Creighton Tull Chaney (February 10, 1906 – July 12, 1973), better known by his stage name of Lon Chaney Jr., was an American character actor best known for his work in numerous Universal Horror monster movies.

Chaney was born in Oklahoma City, Oklahoma Territory, the son of silent movie star Lon Chaney. After his parents' marriage ended in divorce, young Creighton lived in a number of different homes and boarding schools until his father remarried and was able to provide a stable home. Creighton worked hard to get out from under the shadow of his father growing up, while the elder Chaney discouraged him from entering show business.

Obviously that didn't work out too well, because after the elder Chaney's death his son started acting in films, beginning with a bit part in the 1932 film Girl Crazy.
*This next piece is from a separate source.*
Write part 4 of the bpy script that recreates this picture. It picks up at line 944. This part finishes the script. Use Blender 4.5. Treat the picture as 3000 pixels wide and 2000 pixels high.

He appeared under his true name until 1935, when he began to be billed as "Lon Chaney Jr". From 1942 onward he was officially billed as just "Lon Chaney", though the "Jr." was still commonly applied to distinguish him from his father. His first starring role was as Lennie Small in the 1939 film version of Of Mice and Men, but it was not until his role in One Million B.C. that Chaney's true calling as a character actor became clear. He was then cast in Man-Made Monster, in a performance that led to an offer to star in The Wolf Man (1941), which would lead in turn to his getting typecast as a horror actor for the rest of his life. In addition to his role as cinema's most famous werewolf, Chaney would also portray Dracula, Frankenstein's Monster, and Kharis the Mummy, which means he probably played more iconic Universal monsters than any other actor.

Despite this, Chaney carved out a secondary niche as a supporting actor and villain in crime films and westerns, and starred in a series of radio shows. After making 30 films for Universal, he left the studio and worked primarily as a character actor.

Chaney was married to Dorothy Hinckley (with whom he had two sons) from 1928 to 1936 and then to Patsy Beck from 1937 until his death. He died of heart failure at age 67, and his body was donated to science.

Among many horror fans, Chaney is half-jokingly known as "monster royalty". In a meaningful quirk of fate, his father had the distinction of starring in the very first Universal Horror film, The Hunchback of Notre Dame (1923), as well as its follow-up The Phantom of the Opera (1925) – arguably making him the original Universal monster. Conversely, The Wolf Man was one of the last films to be released in the studio's "classic" cycle of horror movies, and the eponymous Wolf Man was the studio's last new recurring character to be introduced (unless you count the Creature from the Black Lagoon) – which arguably makes Lon Jr. the last Universal monster. Now, that's one hell of a family legacy. Both men were honored in 1997 by appearing (as the Phantom of the Opera and the Wolf Man, respectively) in a series of USPS stamps depicting the classic Universal monsters.

He appears as a secondary character in Man of a Thousand Faces (1957), a biopic about his father.